PARCHMENT/COOPER TOWNSHIP (WKZO AM/FM) The Michigan Department of Environmental Quality has released two maps revealing that 33 homes on private wells have PFAS levels that are above what the Government considers to be safe. (See map one)
They are clustered near the northern border between Parchment and Cooper Township.
There may be others that have not yet been tested.
They found 13 homes with both PFAS and PFOS levels that exceed the government lifetime standard of 70 parts per trillion. (see map two)
The home they tested that was closest to the former paper mill had a PFAS level of 340 ppt.
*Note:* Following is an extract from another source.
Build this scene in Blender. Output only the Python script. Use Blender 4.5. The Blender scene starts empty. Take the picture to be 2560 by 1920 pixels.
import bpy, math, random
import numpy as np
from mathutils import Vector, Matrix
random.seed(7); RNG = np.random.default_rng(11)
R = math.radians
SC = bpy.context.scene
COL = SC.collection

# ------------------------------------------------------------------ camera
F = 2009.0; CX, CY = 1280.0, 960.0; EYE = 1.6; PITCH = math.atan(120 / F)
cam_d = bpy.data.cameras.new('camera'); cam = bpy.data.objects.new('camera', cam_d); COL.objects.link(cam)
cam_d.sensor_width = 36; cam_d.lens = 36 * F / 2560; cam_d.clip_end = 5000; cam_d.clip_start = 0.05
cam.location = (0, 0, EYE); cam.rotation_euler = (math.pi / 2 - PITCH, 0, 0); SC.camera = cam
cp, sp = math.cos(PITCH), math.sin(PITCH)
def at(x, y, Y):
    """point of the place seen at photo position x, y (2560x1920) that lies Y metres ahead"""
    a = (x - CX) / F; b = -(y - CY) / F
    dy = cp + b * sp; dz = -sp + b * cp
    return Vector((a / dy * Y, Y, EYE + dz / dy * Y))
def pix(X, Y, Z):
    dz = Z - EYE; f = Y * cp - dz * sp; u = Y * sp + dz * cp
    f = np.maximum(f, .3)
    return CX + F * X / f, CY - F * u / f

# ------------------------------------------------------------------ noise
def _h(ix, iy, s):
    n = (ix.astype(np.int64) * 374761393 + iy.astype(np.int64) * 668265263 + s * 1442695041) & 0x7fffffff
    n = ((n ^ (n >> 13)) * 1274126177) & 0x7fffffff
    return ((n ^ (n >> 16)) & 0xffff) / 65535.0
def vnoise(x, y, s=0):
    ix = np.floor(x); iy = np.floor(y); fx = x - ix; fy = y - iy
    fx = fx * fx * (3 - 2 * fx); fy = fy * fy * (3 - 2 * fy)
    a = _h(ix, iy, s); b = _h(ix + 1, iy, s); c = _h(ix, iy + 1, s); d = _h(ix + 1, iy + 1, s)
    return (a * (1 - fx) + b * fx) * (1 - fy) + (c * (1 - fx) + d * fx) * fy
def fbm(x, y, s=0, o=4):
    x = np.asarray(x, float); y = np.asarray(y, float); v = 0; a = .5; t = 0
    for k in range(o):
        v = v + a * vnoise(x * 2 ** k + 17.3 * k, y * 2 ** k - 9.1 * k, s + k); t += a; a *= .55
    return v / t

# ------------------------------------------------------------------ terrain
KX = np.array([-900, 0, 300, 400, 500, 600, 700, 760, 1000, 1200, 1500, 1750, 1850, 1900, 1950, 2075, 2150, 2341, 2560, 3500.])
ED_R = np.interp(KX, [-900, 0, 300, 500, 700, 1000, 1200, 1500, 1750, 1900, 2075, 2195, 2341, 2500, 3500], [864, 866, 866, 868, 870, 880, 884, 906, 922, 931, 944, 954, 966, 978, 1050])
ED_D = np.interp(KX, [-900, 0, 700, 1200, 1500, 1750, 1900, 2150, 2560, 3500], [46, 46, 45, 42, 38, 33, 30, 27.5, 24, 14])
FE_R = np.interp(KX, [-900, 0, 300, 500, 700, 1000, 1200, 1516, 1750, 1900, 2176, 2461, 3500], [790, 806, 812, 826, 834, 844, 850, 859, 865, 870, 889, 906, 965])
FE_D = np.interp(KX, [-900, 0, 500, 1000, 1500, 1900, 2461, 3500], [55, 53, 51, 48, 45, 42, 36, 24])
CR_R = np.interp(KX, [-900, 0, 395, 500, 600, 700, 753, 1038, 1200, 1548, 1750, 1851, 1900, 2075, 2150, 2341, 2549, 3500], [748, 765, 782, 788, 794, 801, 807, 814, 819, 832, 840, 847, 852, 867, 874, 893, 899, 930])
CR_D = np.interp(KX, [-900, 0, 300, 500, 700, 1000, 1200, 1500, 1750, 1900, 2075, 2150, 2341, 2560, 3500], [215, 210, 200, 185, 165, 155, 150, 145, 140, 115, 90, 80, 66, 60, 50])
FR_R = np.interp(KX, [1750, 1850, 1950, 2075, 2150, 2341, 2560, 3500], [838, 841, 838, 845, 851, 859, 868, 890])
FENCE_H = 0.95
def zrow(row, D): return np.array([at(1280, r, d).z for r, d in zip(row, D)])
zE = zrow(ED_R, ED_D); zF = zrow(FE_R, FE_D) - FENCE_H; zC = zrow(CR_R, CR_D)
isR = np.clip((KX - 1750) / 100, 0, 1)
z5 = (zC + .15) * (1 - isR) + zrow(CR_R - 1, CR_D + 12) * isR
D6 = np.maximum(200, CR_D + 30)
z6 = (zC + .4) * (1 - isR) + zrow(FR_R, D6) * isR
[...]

That is nearly five times the amount considered safe.
Continued monitoring will be required for decades, because homes that test below the safe level today, may not always test below that level as the plume of PFAS contamination continues to move underground.
MDEQ Analysts are still working to understand an outlier, a single home to the north and east of the area hit hardest by the contaminant that tested with high levels of PFAS beyond a number of other homes that tested in the safe range.
They plan additional testing to determine what is really going on in that area.
The maps also spark other questions. What about those homes just beyond the edge of the one mile circle. Another more disturbiing question. What if that one mile radius was drawn around what we now know is the actual source of the contamination; the old paper mill and its landfill.
The original test area used the three municipal wells as the central pivot, because it was not confirmed at the time that the paper plant was the source of the chemicals.
That has changed. Shouldn’t the test area?
All of the homes that are in the test area have free bottled water available to them, but three weeks on bottled water won’t reverse years of exposure. It may be impossible to determine exactly how long people living in that area have been exposed to the contaminants prior to the discovery late last month, but it may be safe to guess it has been years if not decades.
Of the 100-plus private wells tested, 33 have a problem that will have to be remediated. 44 tested between 10 and 70 ppt. Nine homes tested between 0 and 10 ppt and 22 tested clean.
Homeowners will be counseled individually on the options, which include in-home filter systems designed to address PFAS short term.
Health officials say most filters currently available at your hardware store won’t work on PFAS.
Expect the findings to also spark discussions on extending municipal water as a permanent solution.
Homes in that area that have wells that have not been tested for this class of chemicals may want to pursue having it done.